OUR SAY: Statistics provide insight into crime patterns

ANNUAL crime statistics released yesterday may reveal a lot more about crime in Orange than the recent spate of break-ins would indicate.

As readers of the Central Western Daily would know, north Orange has been the target of burglars in the last two weeks, with several homes robbed in the space of a few days.

If this level of burglaries were to continue police would indeed have a crime wave on their hands.

However, as Orange’s Local Area Commander has noted, underneath the ebb and flow of opportunistic break-ins there are also the patterns of other types of crime they must also plan strategies to combat.

It is likely that significant increases in indecent and sexual assaults and domestic violence may be the result of more victims reporting these offences.

That would indicate that public awareness campaigns urging victims to come forward and end a cycle of violence are gaining traction.

While the crimes themselves are appalling they will only end when victims see them for what they are and go to the police.
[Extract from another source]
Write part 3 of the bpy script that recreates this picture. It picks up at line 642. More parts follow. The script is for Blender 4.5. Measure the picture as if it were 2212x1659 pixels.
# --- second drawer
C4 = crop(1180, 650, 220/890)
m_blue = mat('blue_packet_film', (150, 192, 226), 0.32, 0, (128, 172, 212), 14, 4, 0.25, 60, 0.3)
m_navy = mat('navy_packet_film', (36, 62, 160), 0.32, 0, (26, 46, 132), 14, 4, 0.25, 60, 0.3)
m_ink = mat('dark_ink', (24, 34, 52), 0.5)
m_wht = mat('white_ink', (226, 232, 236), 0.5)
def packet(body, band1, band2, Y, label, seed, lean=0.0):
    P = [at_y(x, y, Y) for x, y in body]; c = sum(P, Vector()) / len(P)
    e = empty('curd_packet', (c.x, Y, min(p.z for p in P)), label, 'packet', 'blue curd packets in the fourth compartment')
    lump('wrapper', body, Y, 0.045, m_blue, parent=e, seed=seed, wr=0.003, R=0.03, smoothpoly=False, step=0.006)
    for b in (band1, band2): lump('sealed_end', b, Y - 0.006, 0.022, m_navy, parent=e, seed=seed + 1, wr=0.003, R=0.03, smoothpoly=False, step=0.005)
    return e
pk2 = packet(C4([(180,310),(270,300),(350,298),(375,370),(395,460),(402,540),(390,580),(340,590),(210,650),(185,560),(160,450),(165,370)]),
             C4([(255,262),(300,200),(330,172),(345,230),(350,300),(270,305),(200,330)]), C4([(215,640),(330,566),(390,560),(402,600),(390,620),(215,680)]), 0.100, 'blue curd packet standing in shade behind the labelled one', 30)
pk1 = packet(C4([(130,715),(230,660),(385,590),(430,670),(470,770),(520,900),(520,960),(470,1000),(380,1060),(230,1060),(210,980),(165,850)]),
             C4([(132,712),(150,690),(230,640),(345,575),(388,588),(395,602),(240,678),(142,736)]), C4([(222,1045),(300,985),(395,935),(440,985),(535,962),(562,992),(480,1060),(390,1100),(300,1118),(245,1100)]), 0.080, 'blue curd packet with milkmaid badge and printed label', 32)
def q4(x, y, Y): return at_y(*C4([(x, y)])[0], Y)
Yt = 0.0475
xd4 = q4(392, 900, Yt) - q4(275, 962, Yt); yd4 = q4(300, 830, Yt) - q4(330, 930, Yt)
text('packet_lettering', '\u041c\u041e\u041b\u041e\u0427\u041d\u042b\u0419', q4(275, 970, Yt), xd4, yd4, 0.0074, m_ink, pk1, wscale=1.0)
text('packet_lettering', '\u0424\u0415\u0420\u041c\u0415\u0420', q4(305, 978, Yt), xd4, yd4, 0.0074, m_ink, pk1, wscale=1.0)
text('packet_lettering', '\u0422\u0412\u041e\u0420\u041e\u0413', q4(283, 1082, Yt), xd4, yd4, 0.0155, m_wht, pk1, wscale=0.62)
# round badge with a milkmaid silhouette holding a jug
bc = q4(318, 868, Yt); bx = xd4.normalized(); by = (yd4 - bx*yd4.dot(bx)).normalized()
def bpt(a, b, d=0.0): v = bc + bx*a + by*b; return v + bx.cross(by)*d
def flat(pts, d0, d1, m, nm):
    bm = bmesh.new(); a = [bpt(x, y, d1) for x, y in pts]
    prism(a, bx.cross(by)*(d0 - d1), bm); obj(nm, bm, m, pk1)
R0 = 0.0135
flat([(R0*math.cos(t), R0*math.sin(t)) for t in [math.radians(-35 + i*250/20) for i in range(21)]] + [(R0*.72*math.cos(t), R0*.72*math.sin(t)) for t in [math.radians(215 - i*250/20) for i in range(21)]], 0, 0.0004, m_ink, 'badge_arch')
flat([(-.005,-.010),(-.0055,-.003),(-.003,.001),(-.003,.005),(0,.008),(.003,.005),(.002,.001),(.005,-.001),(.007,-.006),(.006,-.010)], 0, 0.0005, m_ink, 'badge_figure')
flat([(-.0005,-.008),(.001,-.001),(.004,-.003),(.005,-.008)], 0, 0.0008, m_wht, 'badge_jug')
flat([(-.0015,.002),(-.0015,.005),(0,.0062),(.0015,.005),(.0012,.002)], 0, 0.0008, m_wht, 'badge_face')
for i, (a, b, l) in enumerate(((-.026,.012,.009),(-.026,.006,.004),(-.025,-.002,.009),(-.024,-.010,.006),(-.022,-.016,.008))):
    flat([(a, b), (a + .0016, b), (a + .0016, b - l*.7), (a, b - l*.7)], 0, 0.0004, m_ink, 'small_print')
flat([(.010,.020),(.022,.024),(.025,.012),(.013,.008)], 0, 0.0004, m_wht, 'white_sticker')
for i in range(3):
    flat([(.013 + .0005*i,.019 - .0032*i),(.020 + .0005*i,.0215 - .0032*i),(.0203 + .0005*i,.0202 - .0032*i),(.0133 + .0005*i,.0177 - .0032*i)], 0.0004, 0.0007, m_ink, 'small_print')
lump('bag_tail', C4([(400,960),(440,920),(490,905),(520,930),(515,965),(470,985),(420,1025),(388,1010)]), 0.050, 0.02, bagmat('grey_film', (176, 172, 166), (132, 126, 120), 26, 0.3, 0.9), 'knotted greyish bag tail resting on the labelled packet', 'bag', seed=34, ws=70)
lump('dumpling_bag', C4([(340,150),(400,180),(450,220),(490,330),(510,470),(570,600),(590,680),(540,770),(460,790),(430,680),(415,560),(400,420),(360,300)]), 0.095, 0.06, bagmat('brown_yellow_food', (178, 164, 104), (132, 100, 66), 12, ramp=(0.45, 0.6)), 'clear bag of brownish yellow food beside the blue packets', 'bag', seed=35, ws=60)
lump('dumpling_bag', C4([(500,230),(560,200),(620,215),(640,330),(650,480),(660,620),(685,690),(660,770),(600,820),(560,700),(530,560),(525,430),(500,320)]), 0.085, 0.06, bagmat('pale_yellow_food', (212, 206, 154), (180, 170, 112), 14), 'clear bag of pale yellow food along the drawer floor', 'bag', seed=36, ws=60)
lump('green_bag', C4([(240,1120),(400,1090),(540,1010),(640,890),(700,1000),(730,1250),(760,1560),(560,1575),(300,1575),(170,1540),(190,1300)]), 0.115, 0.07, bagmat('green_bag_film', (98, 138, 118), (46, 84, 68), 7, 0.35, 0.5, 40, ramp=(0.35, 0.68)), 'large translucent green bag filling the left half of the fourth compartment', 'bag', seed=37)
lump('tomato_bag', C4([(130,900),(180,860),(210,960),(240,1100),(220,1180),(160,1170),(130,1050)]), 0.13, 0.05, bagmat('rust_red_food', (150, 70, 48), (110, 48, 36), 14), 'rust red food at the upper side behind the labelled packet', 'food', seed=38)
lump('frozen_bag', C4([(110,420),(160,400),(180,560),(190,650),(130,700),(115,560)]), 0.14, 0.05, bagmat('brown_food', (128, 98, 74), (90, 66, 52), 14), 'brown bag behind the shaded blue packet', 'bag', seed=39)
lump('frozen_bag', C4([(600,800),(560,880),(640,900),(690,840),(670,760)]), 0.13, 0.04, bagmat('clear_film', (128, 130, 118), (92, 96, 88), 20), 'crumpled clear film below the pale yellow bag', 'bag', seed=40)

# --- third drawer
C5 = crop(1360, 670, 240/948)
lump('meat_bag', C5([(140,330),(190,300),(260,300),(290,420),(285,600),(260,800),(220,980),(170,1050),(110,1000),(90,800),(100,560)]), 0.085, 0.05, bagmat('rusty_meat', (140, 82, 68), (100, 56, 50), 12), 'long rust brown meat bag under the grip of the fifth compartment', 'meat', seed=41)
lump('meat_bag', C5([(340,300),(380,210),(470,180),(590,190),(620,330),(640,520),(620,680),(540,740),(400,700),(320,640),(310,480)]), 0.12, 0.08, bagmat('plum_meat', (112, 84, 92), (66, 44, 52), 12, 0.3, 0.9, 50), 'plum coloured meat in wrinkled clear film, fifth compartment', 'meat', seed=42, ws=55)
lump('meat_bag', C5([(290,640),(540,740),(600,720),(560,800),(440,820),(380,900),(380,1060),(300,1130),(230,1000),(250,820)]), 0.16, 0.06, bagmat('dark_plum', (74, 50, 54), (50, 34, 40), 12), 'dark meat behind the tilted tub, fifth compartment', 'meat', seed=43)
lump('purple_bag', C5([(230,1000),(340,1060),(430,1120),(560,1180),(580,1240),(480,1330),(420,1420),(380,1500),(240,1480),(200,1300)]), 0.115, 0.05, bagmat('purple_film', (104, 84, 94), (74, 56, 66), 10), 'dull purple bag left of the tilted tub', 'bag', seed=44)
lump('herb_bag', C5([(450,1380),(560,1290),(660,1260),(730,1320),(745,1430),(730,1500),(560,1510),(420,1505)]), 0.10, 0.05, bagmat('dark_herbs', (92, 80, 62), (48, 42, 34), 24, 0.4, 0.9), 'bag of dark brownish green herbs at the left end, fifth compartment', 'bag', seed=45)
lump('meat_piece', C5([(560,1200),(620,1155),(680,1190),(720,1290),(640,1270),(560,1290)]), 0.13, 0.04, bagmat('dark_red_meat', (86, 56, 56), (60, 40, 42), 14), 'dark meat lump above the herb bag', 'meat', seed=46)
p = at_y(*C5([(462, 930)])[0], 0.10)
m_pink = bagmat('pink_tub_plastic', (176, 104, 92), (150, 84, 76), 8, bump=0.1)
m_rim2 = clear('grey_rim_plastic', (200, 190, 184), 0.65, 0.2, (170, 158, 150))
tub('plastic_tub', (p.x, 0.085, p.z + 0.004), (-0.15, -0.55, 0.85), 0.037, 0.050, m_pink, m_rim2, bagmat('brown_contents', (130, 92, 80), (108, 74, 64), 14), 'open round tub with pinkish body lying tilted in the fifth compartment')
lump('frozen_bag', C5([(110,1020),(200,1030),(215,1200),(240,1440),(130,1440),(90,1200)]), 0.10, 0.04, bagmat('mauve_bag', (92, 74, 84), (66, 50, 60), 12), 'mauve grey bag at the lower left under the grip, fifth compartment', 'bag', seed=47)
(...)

Assaults outside of a domestic situation fell in the last 12 months.

This would please police as under-reporting is probably not a factor and Orange has probably seen a genuine decline in the level of violent behaviour.

Outside of the home, vehicles are the scene of the most thefts in Orange.

While technology is making cars harder to steal, smashing a car window and stealing valuables in plain sight is as easy as it ever was.

The lesson here is an old and often repeated one; don’t leave valuables in a car where an opportunistic thief can see them.

Police can take some satisfaction from the annual crime data, but they will no doubt be focused on reducing the numbers in all categories. 

As the group that deals with the immediate consequences of crime every day they know that every number represents a person who, at best, is dealing with financial loss and inconvenience and, at worst, a truly traumatising event.